Linux does not have fragmentation at all. I'd like to see you prove that one. You can write your software and only focus on one distro. Valve for example focusses on Ubuntu but I have Steam running on Arch Linux with no issues.
What do you call Wayland, & Mir (and I suppose X) ?
You have lots of people on each of these, instead of pooling together to make a standard.
Without a standard, then OEMs are left with picking one over the other.
That, is fragmentation.
The beauty about Linux is that there are many kickass distros. If we only had one and it went south what would happen. See what Microsoft did with Windows 8 for reference.
If they all follow some kind of standard, then it would be easier to port whatever from one distro to another.

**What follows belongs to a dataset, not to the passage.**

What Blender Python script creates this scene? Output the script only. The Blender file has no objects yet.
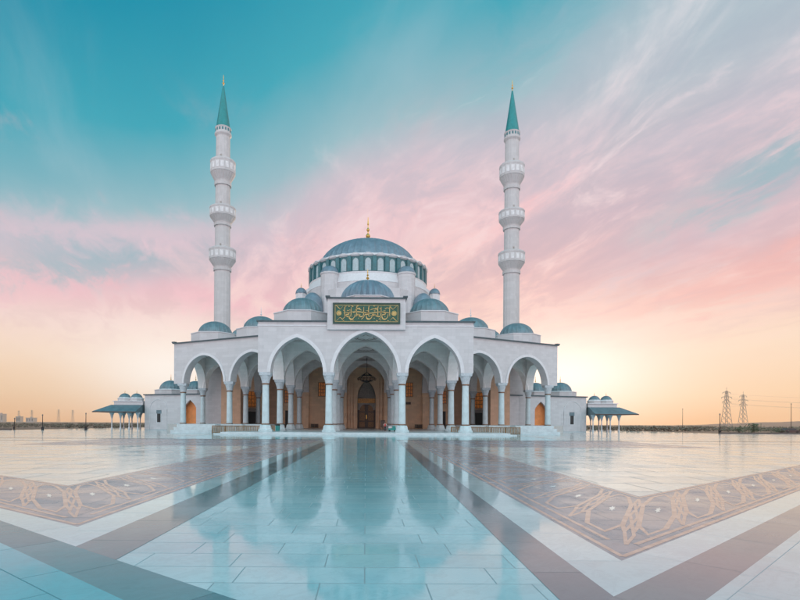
import bpy, bmesh, math, random
from mathutils import Vector, Matrix
random.seed(7)
PI = math.pi
R = math.radians
S = bpy.context.scene
COL = S.collection

# ------------------------------------------------------------------ nodes
def srgb(r, g, b):
    f = lambda c: c / 12.92 if c <= .04045 else ((c + .055) / 1.055) ** 2.4
    return (f(r / 255), f(g / 255), f(b / 255), 1.0)

class NT:
    """small wrapper that writes node trees as expressions"""
    def __init__(self, tree):
        self.t = tree; self.n = tree.nodes; self.l = tree.links
    def new(self, kind, **kw):
        n = self.n.new(kind)
        for k, v in kw.items(): setattr(n, k, v)
        return n
    def put(self, sock, v):
        if v is None: return
        if isinstance(v, bpy.types.NodeSocket): self.l.new(v, sock)
        else: sock.default_value = v
    def m(self, op, a, b=None, c=None, clamp=False):
        n = self.new('ShaderNodeMath', operation=op, use_clamp=clamp)
        for s, v in zip(n.inputs, (a, b, c)): self.put(s, v)
        return n.outputs[0]
    def vm(self, op, a, b=None, scale=None):
        n = self.new('ShaderNodeVectorMath', operation=op)
        self.put(n.inputs[0], a); self.put(n.inputs[1], b)
        if scale is not None: self.put(n.inputs['Scale'], scale)
        return n.outputs['Value'] if op in ('DOT_PRODUCT', 'LENGTH') else n.outputs[0]
    def mix(self, f, a, b, blend='MIX', clamp=True):
        n = self.new('ShaderNodeMix', data_type='RGBA', blend_type=blend, clamp_factor=clamp)
        self.put(n.inputs[0], f); self.put(n.inputs[6], a); self.put(n.inputs[7], b)
        return n.outputs[2]
    def step(self, v, lo, hi, smooth=True, a=0.0, b=1.0):
        n = self.new('ShaderNodeMapRange', interpolation_type='SMOOTHSTEP' if smooth else 'LINEAR')
        self.put(n.inputs['Value'], v); n.inputs['From Min'].default_value = lo; n.inputs['From Max'].default_value = hi
        n.inputs['To Min'].default_value = a; n.inputs['To Max'].default_value = b
        return n.outputs[0]
    def noise(self, vec, scale, detail=4, rough=.5, dist=0.0, lac=2.0):
        n = self.new('ShaderNodeTexNoise')
        self.put(n.inputs['Vector'], vec)
        n.inputs['Scale'].default_value = scale; n.inputs['Detail'].default_value = detail
        n.inputs['Roughness'].default_value = rough; n.inputs['Distortion'].default_value = dist
        n.inputs['Lacunarity'].default_value = lac
        return n.outputs[0]
    def ramp(self, f, stops, mode='EASE'):
        n = self.new('ShaderNodeValToRGB'); n.color_ramp.interpolation = mode
        e = n.color_ramp.elements
        e[0].position, e[0].color = stops[0][0], stops[0][1]
        e[1].position, e[1].color = stops[-1][0], stops[-1][1]
        for p, c in stops[1:-1]:
            x = e.new(p); x.color = c
        self.put(n.inputs[0], f)
        return n.outputs[0]
    def xyz(self, v):
        n = self.new('ShaderNodeSeparateXYZ'); self.put(n.inputs[0], v); return n.outputs
    def comb(self, x, y, z):
        n = self.new('ShaderNodeCombineXYZ')
        for s, v in zip(n.inputs, (x, y, z)): self.put(s, v)
        return n.outputs[0]
    def mapping(self, vec, loc=(0, 0, 0), rot=(0, 0, 0), sc=(1, 1, 1)):
        n = self.new('ShaderNodeMapping'); self.put(n.inputs[0], vec)
        n.inputs[1].default_value = loc; n.inputs[2].default_value = rot; n.inputs[3].default_value = sc
        return n.outputs[0]

def mat(name, build):
    m = bpy.data.materials.new(name); m.use_nodes = True
    t = NT(m.node_tree)
    bs = m.node_tree.nodes['Principled BSDF']
    build(t, bs)
    return m

def simple(name, col, rough=.6, metal=0.0, vary=.12, nscale=1.5, bump=0.0, spec=.5, emit=None):
    def b(t, bs):
        co = t.new('ShaderNodeTexCoord').outputs['Object']
        n = t.noise(co, nscale, 5, .6)
        d = tuple(c * (1 - vary) for c in col) + (1,); u = tuple(min(1, c * (1 + vary)) for c in col) + (1,)
        t.put(bs.inputs['Base Color'], t.mix(t.step(n, .3, .7), d, u))
        bs.inputs['Roughness'].default_value = rough; bs.inputs['Metallic'].default_value = metal
        bs.inputs['Specular IOR Level'].default_value = spec
        if bump:
            bn = t.new('ShaderNodeBump'); bn.inputs['Strength'].default_value = bump; bn.inputs['Distance'].default_value = .03
            t.put(bn.inputs['Height'], t.noise(co, nscale * 9, 4)); t.put(bs.inputs['Normal'], bn.outputs[0])
        if emit:
            bs.inputs['Emission Color'].default_value = tuple(emit[:3]) + (1,); bs.inputs['Emission Strength'].default_value = emit[3]
    return mat(name, b)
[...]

This isn't always possible right now.
The reason Debian doesn't recognise those things is because it does not include non-free (closed source) drivers by default.
Nice try though. You can now install Ubuntu and get those things installed if you want to. The TV tuner card may be a hassle.

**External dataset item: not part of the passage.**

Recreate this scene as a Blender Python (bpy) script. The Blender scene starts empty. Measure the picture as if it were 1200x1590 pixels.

Yeah, I know this, but, even with enabling non-free, it still doesn't work on hardware that has no drivers.
What you say is a 'hassle' turns into impossible.
http://www.linuxtv.org/wiki/index.php/ATSC_PCI_Cards#Currently_Unsupported_ATSC_PCI_cards
While I do like linux for some tasks, it just isn't getting the support from OEMs to get drivers it needs to compete fully with windows.
There is no distro (well, Ubuntu is trying) that all the OEMs can get behind and offer full support for their hardware.
Lots of people will not use the binary blobs available, for whatever reason.
While they make some good efforts with the OS video drivers, they still lag behind the binary blobs and that just isn't going to change anytime soon.
QUick example, windows drivers have openGL 4.3 support, the OS ones barely have 3.
Thus, we come to what the OP's title says, '...Linux still isn't ready for prime-time.' and, that is true.